On the 30th September the Intergovernmental Panel on Climate Change (IPCC) launched the first part of their 5th Assessment report, the 4th having been published in 2007, which analyses and synthesises the latest data, projections and physical evidence for climate change. The dominant message from the report from working group I of the IPCC is that scientists are surer than ever that climate change is due to human related activities.
The contributions of working groups II and III, and the overall synthesis report are to be published sequentially ending in October 2014.
The IPCC, which provides “a clear scientific view on the current state of knowledge in climate change and its potential environmental and socio-economic impacts”, has convened over 800 climate scientists from around the world to produce a landmark report on the state of climate change in the world. We summarise some of the key findings here:
- It is extremely likely that human influence has been the dominant cause of global warming since the mid-20th century. Over half of the increase in global surface temperatures between 1951 and 2010 can be attributed to human activities.
- The period from 1983-2012 in the Northern Hemisphere was probably the warmest 30-year period of the last 1,400 years.
- Projections of the highest emissions scenario show an increase in the global average temperature of 4°C by 2100. With significant emissions reductions, the report explains, global temperature increase can be limited to below 2°C but with a doubling of CO2 in the atmosphere, we are likely to see an average change in temperature of between 1.5°C and 4.5°C. Warming above 2°C is considered a critical threshold above which we can expect “dangerous” impacts.
- The report warns of the long lasting effects of greenhouse gas emissions, which will remain in the atmosphere and warm the climate for centuries to come even with immediate and significant mitigation activities.

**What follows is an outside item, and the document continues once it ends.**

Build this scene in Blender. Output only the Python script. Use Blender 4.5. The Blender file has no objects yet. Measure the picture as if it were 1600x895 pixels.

Some 15% to 40% of released CO2 will remain in the atmosphere longer than 1,000 years after those emissions have ended.
- Sea levels are expected to rise faster than in the last 40 years. In this century, sea levels are projected to rise between 26cm and 82cm, dependent on greenhouse emissions.
- The Gulf Stream (or Atlantic Ocean circulation) is expected to weaken by 12% to 54% by the end of the century.
- Over the last two decades, the Greenland and Antarctic ice sheets have been shrinking. The report states that if emissions continue unabated the Arctic Ocean will likely become virtually ice-free in summer before the middle of the century.
- It is “virtually certain” that sea level rise will continue beyond 2100 and sustained warming above some unknown threshold will lead to the melting of the Greenland Ice Sheet, which would cause a global mean sea level rise of up to 7m. The total loss of the Greenland ice sheet is estimated to occur at 1 to 4°C of warming above preindustrial temperature.
- The atmospheric concentration of carbon dioxide (CO2) has increased by 40% since pre-industrial times. Average increases in CO2, methane (CH4) and nitrous oxide (NO2) are believed, with high confidence, to be far higher than increases occurring in the last 22,000 years.
- The recent slowing down of temperature increases, seen in the last 15 years, is not considered a long enough timescale to come to any conclusions.
Although these findings are worrying enough, to achieve this consensus around the physical impacts of climate change, the estimates can be considered conservative.
For many, who have already accepted human-induced climate change, there is a less of a question of what is physically happening and more of a concern over what we are going to do about it. We will have to wait for the next instalments of the IPCC 5th report and hope that their impact is significant enough to motivate the world to act.